Reader variables and game variables remain separate. Chapter condition rows use game values; a reader variable cannot directly open or close a path.

Entering, reloading, and going Back

Entry changes run when the reader advances into a chapter. Reloading the current chapter does not apply them again. Going Back restores a recent earlier saved state; advancing into the chapter again applies its changes again.

CHYOA retains at most ten recent game-state snapshots, including the current one. Back can therefore reach at most nine earlier snapshots. Rolls, reveals, actions, and Link chapters can add snapshots without representing separate chapters, so it may reach fewer earlier chapters than expected. Test long game paths without assuming that every earlier state can be restored.

When a fresh or reset game opens the first chapter, story-defined initial values are applied first and the first chapter's changes run afterward.

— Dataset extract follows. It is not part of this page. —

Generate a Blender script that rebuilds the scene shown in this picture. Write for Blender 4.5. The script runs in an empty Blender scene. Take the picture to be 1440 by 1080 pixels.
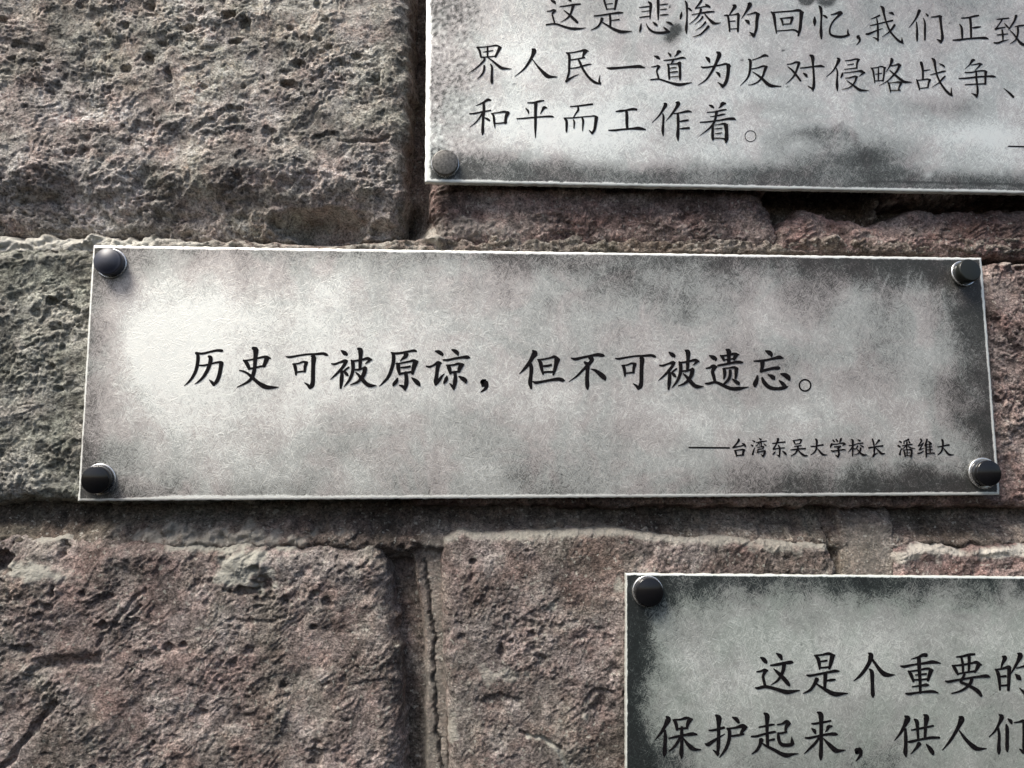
import bpy, bmesh, math, random
import numpy as np
from mathutils import Vector, Matrix

# ------------------------------------------------------------------ camera
S = bpy.context.scene
CAM_LOC = (-0.04200952, -0.34572422, -0.04552378)
CAM_ROT = (1.68635898, 0.00443345, -0.06429946)
FPX, CX, CY = 1080.0, 720.0, 540.0          # focal length and centre in photo pixels
cd = bpy.data.cameras.new('camera')
cam = bpy.data.objects.new('camera', cd)
S.collection.objects.link(cam)
cam.location = CAM_LOC
cam.rotation_euler = CAM_ROT
cd.sensor_width = 36.0
cd.lens = 36.0 * FPX / 1440.0
cd.clip_start = 0.01
cd.clip_end = 2000.0
S.camera = cam

# ------------------------------------------------------------------ sky and sun
SUN_EL, SUN_AZ = 57.0, -52.0                # azimuth from the wall's outward normal, negative = left
w = bpy.data.worlds.new('World')
S.world = w
w.use_nodes = True
nt = w.node_tree
sky = nt.nodes.new('ShaderNodeTexSky')
sky.sky_type = 'NISHITA'
sky.sun_disc = False
sky.sun_elevation = math.radians(SUN_EL)
sky.air_density = 1.0
sky.dust_density = 4.0
sky.ozone_density = 0.8
bg = nt.nodes['Background']
nt.links.new(sky.outputs[0], bg.inputs[0])
bg.inputs[1].default_value = 0.105
el, az = math.radians(SUN_EL), math.radians(SUN_AZ)
to_sun = Vector((math.sin(az) * math.cos(el), -math.cos(az) * math.cos(el), math.sin(el)))
sky.sun_rotation = math.atan2(to_sun.x, to_sun.y)
sd = bpy.data.lights.new('sun', 'SUN')
sd.energy = 3.7
sd.angle = math.radians(22.0)
sd.color = (1.0, 0.945, 0.865)
so = bpy.data.objects.new('sun', sd)
S.collection.objects.link(so)
so.location = (-1, -2, 2)
so.rotation_euler = to_sun.to_track_quat('Z', 'Y').to_euler()
S.view_settings.view_transform = 'Standard'
S.view_settings.look = 'None'
S.view_settings.gamma = 1.0
S.view_settings.use_curve_mapping = False
S.view_settings.exposure = 0.6
S.render.resolution_x, S.render.resolution_y = 1024, 768

# ------------------------------------------------------------------ helpers
MAT = Matrix.LocRotScale(Vector(CAM_LOC), __import__('mathutils').Euler(CAM_ROT), None)
MROT = np.array(MAT.to_3x3())
MC = np.array(CAM_LOC)


def at(u, v, h=0.0):
    """point on the plane y = -h (h = height proud of the middle plaque) seen at photo pixel u, v"""
    u, v = np.asarray(u, float), np.asarray(v, float)
    d = np.stack([(u - CX) / FPX, -(v - CY) / FPX, -np.ones_like(u)], -1) @ MROT.T
    t = (-h - MC[1]) / d[..., 1]
    return MC + d * t[..., None]


def pix(x, z, h=0.0):
    """photo pixel of wall point x, z on the plane y = -h"""
    P = np.stack([x, np.full_like(x, -h), z], -1) - MC
    c = P @ MROT
    return CX + FPX * c[..., 0] / -c[..., 2], CY - FPX * c[..., 1] / -c[..., 2]


COL = S.collection


def link(o, parent=None):
    COL.objects.link(o)
    if parent:
        o.parent = parent
    return o


def mesh_obj(name, verts, faces, mat, parent=None, smooth=False):
    me = bpy.data.meshes.new(name)
    me.from_pydata([tuple(v) for v in verts], [], faces)
    if mat:
        me.materials.append(mat)
    if smooth:
        me.polygons.foreach_set('use_smooth', [True] * len(me.polygons))
    me.update()
    return link(bpy.data.objects.new(name, me), parent)


def root(name, label, cat, loc=(0, 0, 0), group=None):
    o = bpy.data.objects.new(name, None)
    o.empty_display_size = 0.02
    COL.objects.link(o)
    o.location = loc
    o['label'] = label
    o['category'] = cat
    if group:
        o['group'] = group
    return o


# ---- numpy gradient noise
def _hash(ix, iy, seed):
    n = (ix.astype(np.int64) * 374761393 + iy.astype(np.int64) * 668265263 + seed * 974634777) & 0xFFFFFFFF
    n = ((n ^ (n >> 13)) * 1274126177) & 0xFFFFFFFF
    n = ((n ^ (n >> 15)) * 2246822519) & 0xFFFFFFFF
    return (n ^ (n >> 16)) / 4294967295.0


def pn(x, y, seed=0):
    ix, iy = np.floor(x), np.floor(y)
    fx, fy = x - ix, y - iy
    ux, uy = fx * fx * fx * (fx * (fx * 6 - 15) + 10), fy * fy * fy * (fy * (fy * 6 - 15) + 10)
    r = 0
    for dx in (0, 1):
        for dy in (0, 1):
            a = _hash(ix + dx, iy + dy, seed) * 2 * math.pi
            g = np.cos(a) * (fx - dx) + np.sin(a) * (fy - dy)
            r = r + g * (ux if dx else 1 - ux) * (uy if dy else 1 - uy)
    return r * 1.5


def fbm(x, y, o=4, seed=0, gain=0.5, ridged=False):
    r, a = 0, 1.0
    for k in range(o):
        n = pn(x * 2.03 ** k, y * 2.03 ** k, seed + k * 17)
        if ridged:
            n = 1 - 2.2 * np.abs(n)
        r = r + a * n
        a *= gain
    return r


def cell(x, y, seed=0, jitter=0.9):
    """distance to nearest cell point, and a random number of that cell"""
    ix, iy = np.floor(x), np.floor(y)
    best = np.full(x.shape, 9.0)
    bid = np.zeros(x.shape)
    for dx in (-1, 0, 1):
        for dy in (-1, 0, 1):
            cx_, cy_ = ix + dx, iy + dy
            px_ = cx_ + 0.5 + (_hash(cx_, cy_, seed) - 0.5) * jitter
            py_ = cy_ + 0.5 + (_hash(cx_, cy_, seed + 5) - 0.5) * jitter
            d = np.hypot(x - px_, y - py_)
            m = d < best
            best = np.where(m, d, best)
            bid = np.where(m, _hash(cx_, cy_, seed + 11), bid)
    return best, bid


def sstep(a, b, x):
    t = np.clip((x - a) / (b - a), 0, 1)
    return t * t * (3 - 2 * t)


def poly_sdf(px, py, poly):
    """signed distance to polygon, positive inside"""
    P = np.asarray(poly, float)
    best = np.full(px.shape, 1e9)
    inside = np.zeros(px.shape, bool)
    n = len(P)
    for i in range(n):
        a, b = P[i], P[(i + 1) % n]
        e = b - a
        L2 = e @ e
        t = np.clip(((px - a[0]) * e[0] + (py - a[1]) * e[1]) / L2, 0, 1)
        best = np.minimum(best, np.hypot(px - a[0] - t * e[0], py - a[1] - t * e[1]))
        c = ((a[1] > py) != (b[1] > py))
        with np.errstate(divide='ignore', invalid='ignore'):
            xi = a[0] + (py - a[1]) * (b[0] - a[0]) / (b[1] - a[1] + 1e-12)
        inside ^= c & (px < xi)
    return np.where(inside, best, -best)


def line_dist(px, py, pts):
    best = np.full(px.shape, 1e9)
    for (ax, ay), (bx, by) in zip(pts[:-1], pts[1:]):
        ex, ey = bx - ax, by - ay
        t = np.clip(((px - ax) * ex + (py - ay) * ey) / (ex * ex + ey * ey), 0, 1)
        best = np.minimum(best, np.hypot(px - ax - t * ex, py - ay - t * ey))
    return best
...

Existing games keep their saved values until later changes or a reset.

Test both routes

Before publishing:

  1. start at the story's first chapter with a fresh game;
  2. try values that should pass and values that should fail;
  3. check the result with Show inaccessible chapters both enabled and disabled;
  4. confirm that chapter changes appear in the text, Game State, inventory, and later choices;
  5. go back to an earlier chapter and make sure restored values open the expected path.